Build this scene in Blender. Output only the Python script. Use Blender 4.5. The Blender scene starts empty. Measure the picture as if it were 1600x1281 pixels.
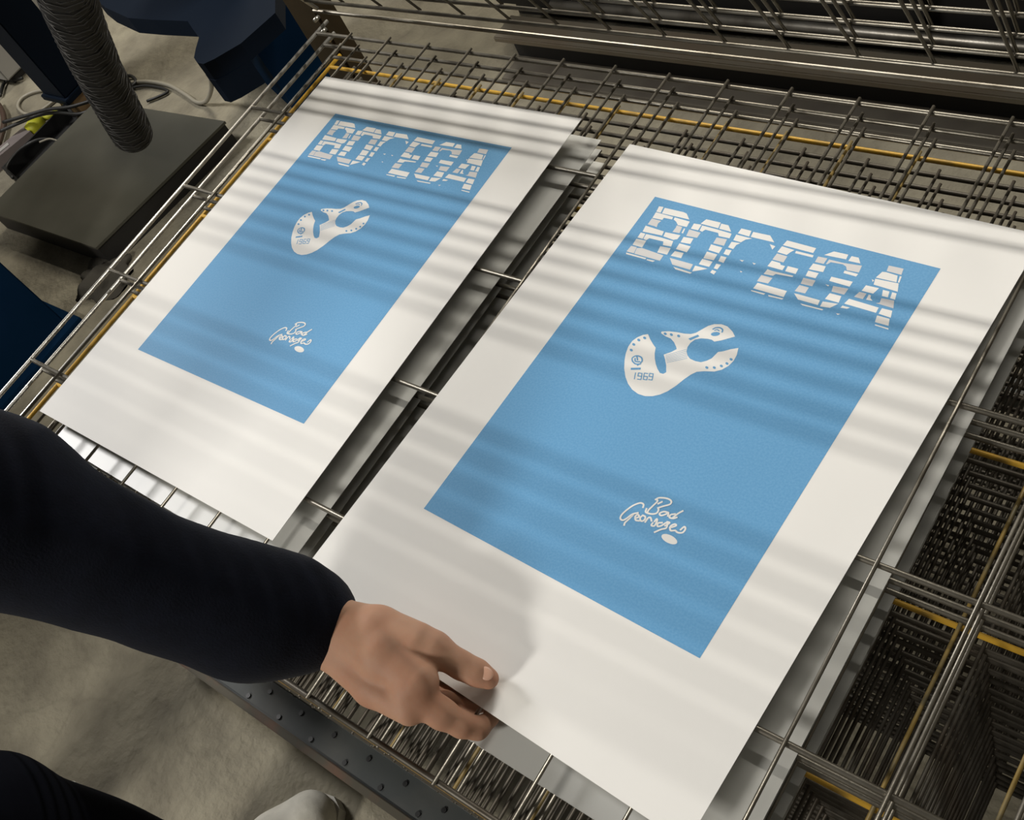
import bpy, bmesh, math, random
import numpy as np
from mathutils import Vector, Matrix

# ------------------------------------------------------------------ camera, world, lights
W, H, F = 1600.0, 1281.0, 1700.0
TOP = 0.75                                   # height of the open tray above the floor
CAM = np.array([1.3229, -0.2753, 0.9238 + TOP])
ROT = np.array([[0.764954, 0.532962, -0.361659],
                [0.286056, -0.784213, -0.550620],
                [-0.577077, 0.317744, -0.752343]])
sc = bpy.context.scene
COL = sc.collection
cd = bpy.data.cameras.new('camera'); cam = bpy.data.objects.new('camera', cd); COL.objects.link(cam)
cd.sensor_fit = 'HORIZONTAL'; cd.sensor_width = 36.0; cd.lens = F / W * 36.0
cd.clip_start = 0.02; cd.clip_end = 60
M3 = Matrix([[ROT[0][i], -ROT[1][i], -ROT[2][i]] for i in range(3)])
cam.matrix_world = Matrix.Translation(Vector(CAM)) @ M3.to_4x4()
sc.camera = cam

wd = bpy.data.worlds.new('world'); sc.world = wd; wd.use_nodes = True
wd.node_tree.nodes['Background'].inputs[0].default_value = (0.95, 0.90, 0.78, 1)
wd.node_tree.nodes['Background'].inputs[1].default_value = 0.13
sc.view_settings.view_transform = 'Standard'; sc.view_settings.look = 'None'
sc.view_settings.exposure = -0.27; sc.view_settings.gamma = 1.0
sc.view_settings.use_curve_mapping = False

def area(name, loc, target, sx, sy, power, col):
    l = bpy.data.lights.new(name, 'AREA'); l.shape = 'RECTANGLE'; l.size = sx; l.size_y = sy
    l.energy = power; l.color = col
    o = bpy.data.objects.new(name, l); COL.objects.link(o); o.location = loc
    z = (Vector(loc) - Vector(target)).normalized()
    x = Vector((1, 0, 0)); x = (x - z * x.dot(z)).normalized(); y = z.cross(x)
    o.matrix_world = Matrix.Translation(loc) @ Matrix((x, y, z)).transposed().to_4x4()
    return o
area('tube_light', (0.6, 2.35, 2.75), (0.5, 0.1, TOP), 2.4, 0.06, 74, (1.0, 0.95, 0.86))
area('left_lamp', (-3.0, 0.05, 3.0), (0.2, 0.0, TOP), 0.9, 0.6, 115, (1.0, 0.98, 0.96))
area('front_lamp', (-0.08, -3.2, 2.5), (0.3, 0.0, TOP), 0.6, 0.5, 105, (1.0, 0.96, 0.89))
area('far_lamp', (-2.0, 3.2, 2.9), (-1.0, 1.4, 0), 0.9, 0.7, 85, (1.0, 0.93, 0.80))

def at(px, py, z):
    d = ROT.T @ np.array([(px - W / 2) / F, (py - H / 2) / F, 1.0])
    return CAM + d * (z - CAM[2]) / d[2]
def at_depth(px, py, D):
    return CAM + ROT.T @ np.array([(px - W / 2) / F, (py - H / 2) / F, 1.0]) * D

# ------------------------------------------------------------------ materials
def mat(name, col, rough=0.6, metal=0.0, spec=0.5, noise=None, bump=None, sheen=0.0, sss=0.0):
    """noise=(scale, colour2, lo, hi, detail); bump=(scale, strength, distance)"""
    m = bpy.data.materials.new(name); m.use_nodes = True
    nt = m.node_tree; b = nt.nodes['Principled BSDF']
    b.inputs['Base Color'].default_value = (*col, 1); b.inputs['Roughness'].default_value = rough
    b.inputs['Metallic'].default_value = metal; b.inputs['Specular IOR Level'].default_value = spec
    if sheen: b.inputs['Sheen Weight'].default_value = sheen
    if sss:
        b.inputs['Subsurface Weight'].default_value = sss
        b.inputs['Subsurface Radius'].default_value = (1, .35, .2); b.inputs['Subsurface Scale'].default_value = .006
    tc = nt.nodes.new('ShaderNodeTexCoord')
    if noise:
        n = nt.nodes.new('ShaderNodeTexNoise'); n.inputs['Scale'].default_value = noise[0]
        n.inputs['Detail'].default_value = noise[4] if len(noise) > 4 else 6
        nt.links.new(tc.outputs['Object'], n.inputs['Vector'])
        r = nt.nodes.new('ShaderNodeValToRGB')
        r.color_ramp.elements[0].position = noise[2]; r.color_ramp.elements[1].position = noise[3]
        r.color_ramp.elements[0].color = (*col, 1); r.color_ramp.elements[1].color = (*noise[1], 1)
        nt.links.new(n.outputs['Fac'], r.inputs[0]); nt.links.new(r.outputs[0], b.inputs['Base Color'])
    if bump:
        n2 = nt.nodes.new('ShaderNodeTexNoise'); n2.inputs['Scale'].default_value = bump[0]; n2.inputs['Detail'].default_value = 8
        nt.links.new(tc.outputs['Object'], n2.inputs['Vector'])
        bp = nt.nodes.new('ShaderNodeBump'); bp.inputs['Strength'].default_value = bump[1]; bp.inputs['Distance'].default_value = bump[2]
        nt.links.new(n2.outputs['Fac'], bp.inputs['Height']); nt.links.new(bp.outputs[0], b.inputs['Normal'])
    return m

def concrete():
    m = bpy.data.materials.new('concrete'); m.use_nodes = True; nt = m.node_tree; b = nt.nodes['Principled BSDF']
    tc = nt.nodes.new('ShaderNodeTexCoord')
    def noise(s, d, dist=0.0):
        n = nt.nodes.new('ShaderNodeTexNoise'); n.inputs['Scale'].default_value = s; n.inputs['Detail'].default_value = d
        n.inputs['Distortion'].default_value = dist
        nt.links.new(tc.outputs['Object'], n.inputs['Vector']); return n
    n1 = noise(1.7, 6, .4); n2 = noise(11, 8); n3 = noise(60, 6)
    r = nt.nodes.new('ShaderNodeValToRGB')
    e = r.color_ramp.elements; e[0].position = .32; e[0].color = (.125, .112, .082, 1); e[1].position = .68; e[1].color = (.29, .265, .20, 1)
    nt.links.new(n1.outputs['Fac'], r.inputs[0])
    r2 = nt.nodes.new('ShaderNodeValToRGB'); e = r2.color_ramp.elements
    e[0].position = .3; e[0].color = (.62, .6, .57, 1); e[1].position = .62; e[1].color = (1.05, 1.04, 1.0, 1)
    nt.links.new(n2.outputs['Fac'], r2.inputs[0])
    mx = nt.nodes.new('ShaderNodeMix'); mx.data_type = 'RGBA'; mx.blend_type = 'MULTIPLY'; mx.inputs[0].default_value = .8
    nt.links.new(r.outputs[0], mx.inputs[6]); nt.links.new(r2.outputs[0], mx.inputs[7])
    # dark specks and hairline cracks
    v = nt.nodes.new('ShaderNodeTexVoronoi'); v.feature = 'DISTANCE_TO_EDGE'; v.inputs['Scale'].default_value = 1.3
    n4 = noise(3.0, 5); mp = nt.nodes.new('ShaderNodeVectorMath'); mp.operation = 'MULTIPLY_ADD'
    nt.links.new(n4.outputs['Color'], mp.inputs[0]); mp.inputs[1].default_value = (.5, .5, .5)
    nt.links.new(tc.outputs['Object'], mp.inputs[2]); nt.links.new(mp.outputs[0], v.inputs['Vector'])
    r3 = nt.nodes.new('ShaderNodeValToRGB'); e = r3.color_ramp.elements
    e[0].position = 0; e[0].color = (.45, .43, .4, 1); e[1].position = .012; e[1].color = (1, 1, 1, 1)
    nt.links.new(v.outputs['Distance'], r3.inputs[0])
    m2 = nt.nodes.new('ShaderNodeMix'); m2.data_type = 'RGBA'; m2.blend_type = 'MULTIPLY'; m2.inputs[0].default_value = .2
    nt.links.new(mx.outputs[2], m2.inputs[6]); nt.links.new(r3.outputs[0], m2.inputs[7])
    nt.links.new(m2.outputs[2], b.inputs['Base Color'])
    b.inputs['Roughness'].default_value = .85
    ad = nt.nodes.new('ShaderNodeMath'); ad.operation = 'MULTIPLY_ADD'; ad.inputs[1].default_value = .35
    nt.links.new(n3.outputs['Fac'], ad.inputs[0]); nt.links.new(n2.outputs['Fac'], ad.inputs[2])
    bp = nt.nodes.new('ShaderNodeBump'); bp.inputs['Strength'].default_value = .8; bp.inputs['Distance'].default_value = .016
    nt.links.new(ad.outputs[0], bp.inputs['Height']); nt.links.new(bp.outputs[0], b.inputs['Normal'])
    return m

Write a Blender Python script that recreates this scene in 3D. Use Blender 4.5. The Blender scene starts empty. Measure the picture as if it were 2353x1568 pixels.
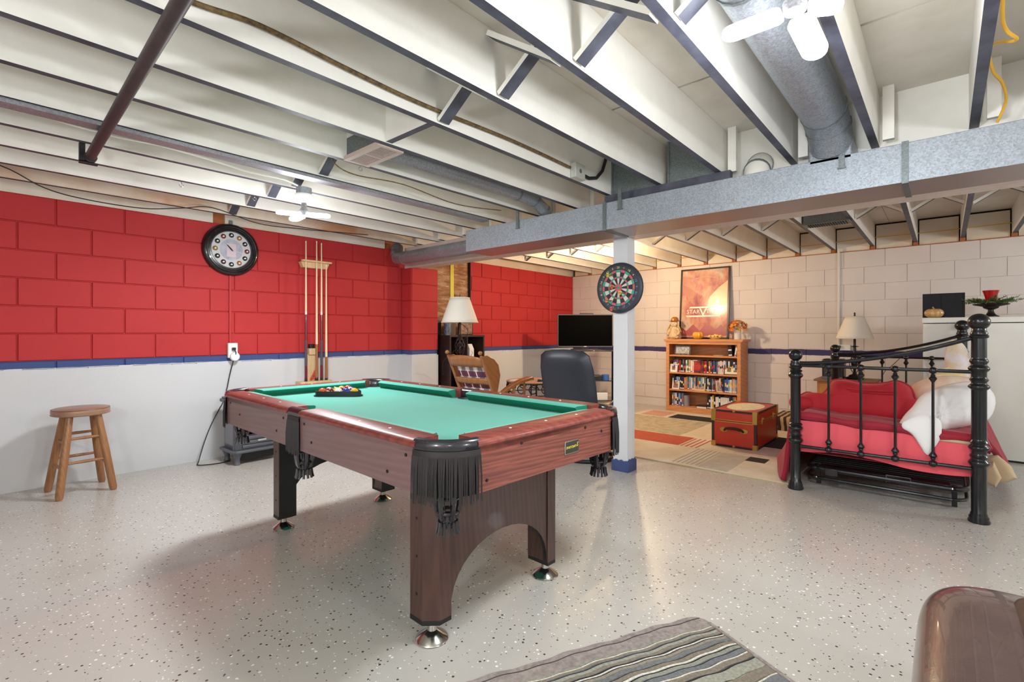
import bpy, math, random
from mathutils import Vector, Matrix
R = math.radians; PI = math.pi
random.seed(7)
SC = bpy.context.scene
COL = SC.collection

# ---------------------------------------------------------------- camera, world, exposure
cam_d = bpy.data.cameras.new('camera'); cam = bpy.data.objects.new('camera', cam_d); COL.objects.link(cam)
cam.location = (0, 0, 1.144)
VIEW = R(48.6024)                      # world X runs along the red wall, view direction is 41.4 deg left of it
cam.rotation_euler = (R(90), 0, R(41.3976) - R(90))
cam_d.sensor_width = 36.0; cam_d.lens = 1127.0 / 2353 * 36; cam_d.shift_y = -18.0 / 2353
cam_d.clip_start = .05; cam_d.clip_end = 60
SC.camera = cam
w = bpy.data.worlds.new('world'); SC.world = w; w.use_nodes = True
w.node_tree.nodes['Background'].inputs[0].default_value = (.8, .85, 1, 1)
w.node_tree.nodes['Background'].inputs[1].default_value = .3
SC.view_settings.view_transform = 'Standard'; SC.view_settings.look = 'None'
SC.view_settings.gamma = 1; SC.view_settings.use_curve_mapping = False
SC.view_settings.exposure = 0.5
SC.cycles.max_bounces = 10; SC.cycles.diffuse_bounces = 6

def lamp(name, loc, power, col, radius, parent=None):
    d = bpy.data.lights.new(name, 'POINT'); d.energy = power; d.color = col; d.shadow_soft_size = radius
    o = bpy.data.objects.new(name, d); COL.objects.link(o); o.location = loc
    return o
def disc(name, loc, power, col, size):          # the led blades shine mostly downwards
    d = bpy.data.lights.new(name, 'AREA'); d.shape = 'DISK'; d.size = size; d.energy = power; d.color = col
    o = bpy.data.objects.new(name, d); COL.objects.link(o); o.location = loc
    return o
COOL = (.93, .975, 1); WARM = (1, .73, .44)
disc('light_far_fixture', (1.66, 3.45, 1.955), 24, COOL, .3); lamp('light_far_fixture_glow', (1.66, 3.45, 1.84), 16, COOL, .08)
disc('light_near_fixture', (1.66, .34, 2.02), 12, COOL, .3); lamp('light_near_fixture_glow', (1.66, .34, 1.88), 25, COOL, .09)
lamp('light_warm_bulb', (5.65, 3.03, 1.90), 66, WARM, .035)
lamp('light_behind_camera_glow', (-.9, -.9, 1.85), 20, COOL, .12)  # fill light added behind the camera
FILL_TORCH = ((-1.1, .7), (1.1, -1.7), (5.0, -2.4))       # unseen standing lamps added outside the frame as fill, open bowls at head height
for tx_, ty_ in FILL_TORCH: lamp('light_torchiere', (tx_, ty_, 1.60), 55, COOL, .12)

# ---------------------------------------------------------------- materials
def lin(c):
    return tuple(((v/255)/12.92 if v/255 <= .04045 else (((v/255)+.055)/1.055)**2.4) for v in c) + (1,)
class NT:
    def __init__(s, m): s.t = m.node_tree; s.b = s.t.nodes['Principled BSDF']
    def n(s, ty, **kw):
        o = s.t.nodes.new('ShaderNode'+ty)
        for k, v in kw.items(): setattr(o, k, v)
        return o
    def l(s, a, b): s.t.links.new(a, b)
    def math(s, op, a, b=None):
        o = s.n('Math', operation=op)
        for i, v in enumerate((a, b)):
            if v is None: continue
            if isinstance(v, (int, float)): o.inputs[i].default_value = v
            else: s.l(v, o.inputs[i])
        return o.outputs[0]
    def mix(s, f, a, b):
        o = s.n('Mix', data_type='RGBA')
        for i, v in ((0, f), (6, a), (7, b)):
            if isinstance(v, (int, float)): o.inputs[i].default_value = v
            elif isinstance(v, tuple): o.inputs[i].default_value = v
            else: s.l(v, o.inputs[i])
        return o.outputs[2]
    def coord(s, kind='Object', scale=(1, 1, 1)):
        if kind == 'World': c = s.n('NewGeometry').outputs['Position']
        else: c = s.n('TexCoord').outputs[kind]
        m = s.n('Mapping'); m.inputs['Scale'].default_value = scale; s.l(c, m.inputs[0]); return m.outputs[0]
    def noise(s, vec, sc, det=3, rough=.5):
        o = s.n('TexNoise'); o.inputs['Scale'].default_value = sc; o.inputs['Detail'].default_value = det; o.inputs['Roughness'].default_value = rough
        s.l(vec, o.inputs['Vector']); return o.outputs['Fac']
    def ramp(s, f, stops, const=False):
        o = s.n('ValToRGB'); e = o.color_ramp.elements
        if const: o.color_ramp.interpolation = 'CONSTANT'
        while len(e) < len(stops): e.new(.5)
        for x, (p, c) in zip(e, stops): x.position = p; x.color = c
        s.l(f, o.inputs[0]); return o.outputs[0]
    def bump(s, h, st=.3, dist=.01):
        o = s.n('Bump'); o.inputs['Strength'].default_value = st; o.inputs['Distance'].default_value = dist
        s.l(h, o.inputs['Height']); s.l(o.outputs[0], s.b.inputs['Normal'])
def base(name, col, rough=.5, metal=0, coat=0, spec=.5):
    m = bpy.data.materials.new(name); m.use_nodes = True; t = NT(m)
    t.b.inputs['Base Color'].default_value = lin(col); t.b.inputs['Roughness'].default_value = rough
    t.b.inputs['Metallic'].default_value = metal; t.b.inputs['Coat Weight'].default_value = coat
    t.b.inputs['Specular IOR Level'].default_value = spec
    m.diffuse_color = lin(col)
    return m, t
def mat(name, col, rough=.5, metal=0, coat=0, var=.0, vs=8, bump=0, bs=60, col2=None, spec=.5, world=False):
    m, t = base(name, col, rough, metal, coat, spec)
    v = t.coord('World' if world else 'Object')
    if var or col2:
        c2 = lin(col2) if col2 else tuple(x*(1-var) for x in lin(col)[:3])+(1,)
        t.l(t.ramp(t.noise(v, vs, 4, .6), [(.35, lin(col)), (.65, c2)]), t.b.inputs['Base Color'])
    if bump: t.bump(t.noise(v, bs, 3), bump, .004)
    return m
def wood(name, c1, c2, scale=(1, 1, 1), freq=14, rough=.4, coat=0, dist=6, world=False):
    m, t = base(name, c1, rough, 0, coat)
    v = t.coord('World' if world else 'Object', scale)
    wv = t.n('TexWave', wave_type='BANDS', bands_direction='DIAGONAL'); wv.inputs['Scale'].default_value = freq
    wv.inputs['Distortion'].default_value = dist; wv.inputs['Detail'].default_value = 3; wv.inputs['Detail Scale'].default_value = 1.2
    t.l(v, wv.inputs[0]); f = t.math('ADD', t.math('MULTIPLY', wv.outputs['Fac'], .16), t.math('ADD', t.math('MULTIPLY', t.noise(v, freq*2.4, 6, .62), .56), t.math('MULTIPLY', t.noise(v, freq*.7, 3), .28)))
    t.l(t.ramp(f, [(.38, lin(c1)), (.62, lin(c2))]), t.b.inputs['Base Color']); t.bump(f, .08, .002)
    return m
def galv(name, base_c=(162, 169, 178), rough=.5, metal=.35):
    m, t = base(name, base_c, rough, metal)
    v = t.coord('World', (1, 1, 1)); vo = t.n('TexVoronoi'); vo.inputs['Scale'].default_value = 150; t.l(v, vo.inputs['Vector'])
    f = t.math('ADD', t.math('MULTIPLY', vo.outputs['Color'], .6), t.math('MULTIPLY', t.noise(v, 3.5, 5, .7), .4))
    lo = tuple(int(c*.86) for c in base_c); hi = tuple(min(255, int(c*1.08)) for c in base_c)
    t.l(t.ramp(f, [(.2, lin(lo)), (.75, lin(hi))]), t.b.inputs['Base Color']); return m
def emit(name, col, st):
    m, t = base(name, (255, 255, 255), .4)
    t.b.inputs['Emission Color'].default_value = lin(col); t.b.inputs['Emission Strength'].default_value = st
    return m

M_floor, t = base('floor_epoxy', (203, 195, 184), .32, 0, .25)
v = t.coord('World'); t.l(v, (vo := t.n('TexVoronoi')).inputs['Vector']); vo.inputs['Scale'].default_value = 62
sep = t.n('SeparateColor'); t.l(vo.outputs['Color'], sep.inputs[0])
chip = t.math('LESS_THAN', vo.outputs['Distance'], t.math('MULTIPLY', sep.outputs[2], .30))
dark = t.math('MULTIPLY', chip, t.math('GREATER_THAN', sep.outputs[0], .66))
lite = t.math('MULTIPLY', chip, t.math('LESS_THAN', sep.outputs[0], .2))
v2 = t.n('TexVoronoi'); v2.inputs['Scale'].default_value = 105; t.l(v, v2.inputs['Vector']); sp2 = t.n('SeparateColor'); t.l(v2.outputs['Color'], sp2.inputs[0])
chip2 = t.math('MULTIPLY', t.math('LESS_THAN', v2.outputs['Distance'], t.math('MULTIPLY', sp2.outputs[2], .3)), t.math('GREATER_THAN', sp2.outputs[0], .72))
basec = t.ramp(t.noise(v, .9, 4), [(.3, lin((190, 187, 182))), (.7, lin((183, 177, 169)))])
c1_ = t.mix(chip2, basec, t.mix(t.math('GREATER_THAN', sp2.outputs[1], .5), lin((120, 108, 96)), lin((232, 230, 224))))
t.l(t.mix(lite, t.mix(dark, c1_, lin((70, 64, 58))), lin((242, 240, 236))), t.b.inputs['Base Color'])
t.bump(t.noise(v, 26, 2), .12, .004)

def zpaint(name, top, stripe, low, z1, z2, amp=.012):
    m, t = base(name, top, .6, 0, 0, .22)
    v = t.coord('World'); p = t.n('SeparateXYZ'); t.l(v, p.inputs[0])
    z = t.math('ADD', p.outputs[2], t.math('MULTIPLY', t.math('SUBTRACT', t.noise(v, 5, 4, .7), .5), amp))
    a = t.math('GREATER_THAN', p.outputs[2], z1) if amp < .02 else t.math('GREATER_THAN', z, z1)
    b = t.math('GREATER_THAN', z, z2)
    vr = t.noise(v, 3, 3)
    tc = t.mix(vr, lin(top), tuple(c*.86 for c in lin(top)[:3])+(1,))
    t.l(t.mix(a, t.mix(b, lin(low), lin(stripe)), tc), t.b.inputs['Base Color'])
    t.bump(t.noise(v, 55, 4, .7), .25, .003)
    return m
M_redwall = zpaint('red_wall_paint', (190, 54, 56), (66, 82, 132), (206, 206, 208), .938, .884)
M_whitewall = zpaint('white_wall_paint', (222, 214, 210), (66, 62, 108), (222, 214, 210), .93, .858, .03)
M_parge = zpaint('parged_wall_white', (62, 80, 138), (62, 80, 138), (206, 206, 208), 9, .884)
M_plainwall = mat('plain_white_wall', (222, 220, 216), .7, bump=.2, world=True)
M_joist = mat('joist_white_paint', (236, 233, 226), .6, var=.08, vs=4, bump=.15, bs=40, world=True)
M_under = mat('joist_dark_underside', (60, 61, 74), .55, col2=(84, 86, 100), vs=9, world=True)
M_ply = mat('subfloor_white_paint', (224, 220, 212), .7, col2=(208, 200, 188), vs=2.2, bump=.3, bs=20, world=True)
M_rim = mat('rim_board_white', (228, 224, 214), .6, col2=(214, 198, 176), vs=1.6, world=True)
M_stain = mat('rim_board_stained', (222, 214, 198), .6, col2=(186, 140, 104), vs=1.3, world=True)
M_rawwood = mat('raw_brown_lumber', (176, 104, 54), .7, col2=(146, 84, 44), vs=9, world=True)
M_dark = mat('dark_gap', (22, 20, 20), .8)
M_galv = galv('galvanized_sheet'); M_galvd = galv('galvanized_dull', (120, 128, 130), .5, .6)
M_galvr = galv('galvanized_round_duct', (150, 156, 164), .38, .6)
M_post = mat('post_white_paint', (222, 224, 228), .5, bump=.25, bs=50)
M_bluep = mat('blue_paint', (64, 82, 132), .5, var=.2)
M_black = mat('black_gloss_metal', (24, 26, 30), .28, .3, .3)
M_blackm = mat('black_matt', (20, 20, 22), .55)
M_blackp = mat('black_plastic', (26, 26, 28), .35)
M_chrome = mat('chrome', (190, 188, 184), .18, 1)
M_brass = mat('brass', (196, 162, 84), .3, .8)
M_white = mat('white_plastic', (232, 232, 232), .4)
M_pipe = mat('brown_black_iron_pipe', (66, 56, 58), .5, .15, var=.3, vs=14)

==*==

▸ PROBLEM DETAILS
Using the entries above, state how many lines include the word "scene", with no other words.

▸ EXERCISE RESPONSE
4